GayandRight

My name is Fred and I am a gay conservative living in Ottawa. This blog supports limited government, the right of the State of Israel to live in peace and security, and tries to expose the threat to us all from cultural relativism, post-modernism, and radical Islam. I am also the founder of the Free Thinking Film Society in Ottawa (www.freethinkingfilms.com)

Wednesday, September 28, 2005

The Soviets bought India....

The Soviet Union was EVIL...
The documents paint a sordid picture of India's Cold War alliance with the Soviet Union: newspapers bankrolled by the KGB to plant thousands of articles and agents making midnight deliveries of suitcases full of cash to the prime minister's house.

It was a time, a KGB official said, when "the entire country was for sale."
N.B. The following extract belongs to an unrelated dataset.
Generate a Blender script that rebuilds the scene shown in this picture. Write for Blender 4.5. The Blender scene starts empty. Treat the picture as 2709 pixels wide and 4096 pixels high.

The revelations, in a newly published book based on KGB archives, have embarrassed India's ruling Congress party — in power then and now — and provided a field day for the press.

"Indira's India was KGB playground," read the headline in India's Sunday Times, referring to then-prime minister Indira Gandhi. But analysts said the accounts, from a recently published book based on notes that KGB archivist Vasili Mitrokhin smuggled out of Moscow when he fled to Britain in 1992, are unlikely to have a major impact on current politics — with India now a firm U.S. ally.

Mitrokhin, who died last year at 82, took handwritten notes from thousands of top-secret documents while he was supervising the 10-year-long move of the KGB's foreign intelligence archives to a new site, according to his co-author, Christopher Andrew, a Cambridge University history professor.

The two chapters on India in The Mitrokhin Archive II: The KGB and the World detail deep penetration of Gandhi's Congress-led government by the Soviet espionage agency.

Mitrokhin's notes describe how a senior New Delhi-based KGB operative, identified as Leonid Shebarshin, personally delivered millions of rupees to Gandhi's principal fundraiser in late-night meetings.

However, the book makes it clear Gandhi herself was not on the KGB payroll and probably had no idea of the source of her party's funds.

The spy agency also infiltrated the media. By 1972, the KGB had 10 Indian newspapers on its payroll and had planted 3,789 articles, many alluding to U.S. attempts at regional subversion, the book said.